Want to check with 2:5 by adding 1 to both (3:6) versus scaling by 3 (6:15)?
I like to think of a ratio as the fraction syrup/water: scaling by k keeps ks/kw = s/w (so 2k:5k tastes the same), but adding the same a gives (2+a)/(5+a) ≠ 2/5 unless a=0 or the parts were equal, so it drifts toward 1:1; quick rule: only multiply/divide both parts-or add in the same proportion as the ratio (e.g., +2t and +5t)-to preserve it. Does picturing this as moving along a line through the origin (scaling) versus shifting off the line (adding) make it click, or would a kitchen example help more?

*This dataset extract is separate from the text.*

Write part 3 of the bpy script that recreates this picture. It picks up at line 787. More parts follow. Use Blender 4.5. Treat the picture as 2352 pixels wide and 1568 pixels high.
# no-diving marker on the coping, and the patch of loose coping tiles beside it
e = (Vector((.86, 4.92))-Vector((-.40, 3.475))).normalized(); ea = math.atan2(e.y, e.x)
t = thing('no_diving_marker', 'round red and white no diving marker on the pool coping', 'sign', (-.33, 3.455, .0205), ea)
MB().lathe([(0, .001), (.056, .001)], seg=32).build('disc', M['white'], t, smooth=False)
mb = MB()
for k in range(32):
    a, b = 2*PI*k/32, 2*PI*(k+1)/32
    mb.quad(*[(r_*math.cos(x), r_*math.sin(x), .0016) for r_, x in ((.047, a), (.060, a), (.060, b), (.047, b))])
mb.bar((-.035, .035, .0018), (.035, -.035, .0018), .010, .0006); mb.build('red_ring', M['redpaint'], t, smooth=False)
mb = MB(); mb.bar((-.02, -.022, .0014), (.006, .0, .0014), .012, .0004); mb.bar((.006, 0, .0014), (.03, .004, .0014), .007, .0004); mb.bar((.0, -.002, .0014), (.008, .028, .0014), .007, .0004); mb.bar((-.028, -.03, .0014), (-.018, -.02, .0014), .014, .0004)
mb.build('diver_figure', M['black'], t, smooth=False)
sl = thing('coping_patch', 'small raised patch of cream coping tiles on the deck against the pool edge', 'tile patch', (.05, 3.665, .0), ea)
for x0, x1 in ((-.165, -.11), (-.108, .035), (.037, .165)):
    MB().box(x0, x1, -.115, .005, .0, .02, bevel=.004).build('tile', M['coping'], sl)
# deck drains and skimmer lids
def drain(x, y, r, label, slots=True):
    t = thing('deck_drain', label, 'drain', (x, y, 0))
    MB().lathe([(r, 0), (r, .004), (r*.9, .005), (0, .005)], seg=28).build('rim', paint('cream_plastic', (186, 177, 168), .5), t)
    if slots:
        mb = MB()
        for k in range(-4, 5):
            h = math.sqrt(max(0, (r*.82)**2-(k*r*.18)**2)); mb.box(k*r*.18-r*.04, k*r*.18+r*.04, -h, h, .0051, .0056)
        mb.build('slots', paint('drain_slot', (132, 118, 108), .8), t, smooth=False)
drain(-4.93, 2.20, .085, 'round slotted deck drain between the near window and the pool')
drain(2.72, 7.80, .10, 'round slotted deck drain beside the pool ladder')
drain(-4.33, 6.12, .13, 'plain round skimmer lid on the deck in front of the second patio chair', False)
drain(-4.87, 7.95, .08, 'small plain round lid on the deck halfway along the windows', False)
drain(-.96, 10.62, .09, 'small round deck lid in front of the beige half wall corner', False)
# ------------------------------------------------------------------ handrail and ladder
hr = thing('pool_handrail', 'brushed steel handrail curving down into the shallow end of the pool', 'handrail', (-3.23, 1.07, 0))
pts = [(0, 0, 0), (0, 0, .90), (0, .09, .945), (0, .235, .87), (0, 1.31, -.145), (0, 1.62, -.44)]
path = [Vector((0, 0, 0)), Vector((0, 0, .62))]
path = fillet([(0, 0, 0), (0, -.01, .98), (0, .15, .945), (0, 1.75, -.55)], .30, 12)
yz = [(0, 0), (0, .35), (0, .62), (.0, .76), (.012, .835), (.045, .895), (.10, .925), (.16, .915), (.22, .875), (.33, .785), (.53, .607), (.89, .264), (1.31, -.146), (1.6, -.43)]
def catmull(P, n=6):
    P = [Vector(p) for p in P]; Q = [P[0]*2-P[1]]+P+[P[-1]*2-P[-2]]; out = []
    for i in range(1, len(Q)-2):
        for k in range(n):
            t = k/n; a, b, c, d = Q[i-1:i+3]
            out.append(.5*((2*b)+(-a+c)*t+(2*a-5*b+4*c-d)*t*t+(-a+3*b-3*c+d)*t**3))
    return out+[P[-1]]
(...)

I picture ratios like flavors at a potion party: 2 cups syrup, 5 cups water. If you “scale up” by multiplying both by, say, 3, you’re just photocopying the same taste-now it’s 6 syrup to 15 water, which is the same sweetness costume, just more of it. But adding the same scoop to each is like tossing the same pebble into a teacup and a bathtub: the splash is a much bigger deal in the smaller pool. From 2 to 3 is a 50% bump for syrup, while 5 to 6 is only a 20% bump for water, so the syrup takes a bigger share of each sip and the drink tilts sweeter. Algebra-wise, I think (a + k)/(b + k) only equals a/b in the “rare” cases-definitely when k = 0, and maybe also when k is some common multiple of a and b? I’m a bit wobbly on that part, but it feels like the extra is “evenly absorbed” then.
My quick-and-dirty test: multiplying or dividing both parts by the same number (or the same percentage) keeps the ratio’s character; you’re just zooming in or out. Adding or subtracting the same absolute amount usually shifts the balance-unless you started with a 1:1 mix, since adding equal amounts to equal piles stays 1:1. I think it also stays the same if you add the same whole-number chunk that both parts “share nicely” (like a common multiple), though I’m not 100% sure. So if a problem says the ratio stays the same, I’d reach first for “scale both sides” operations; equal add/subtract is the move that most likely nudges the taste off-center.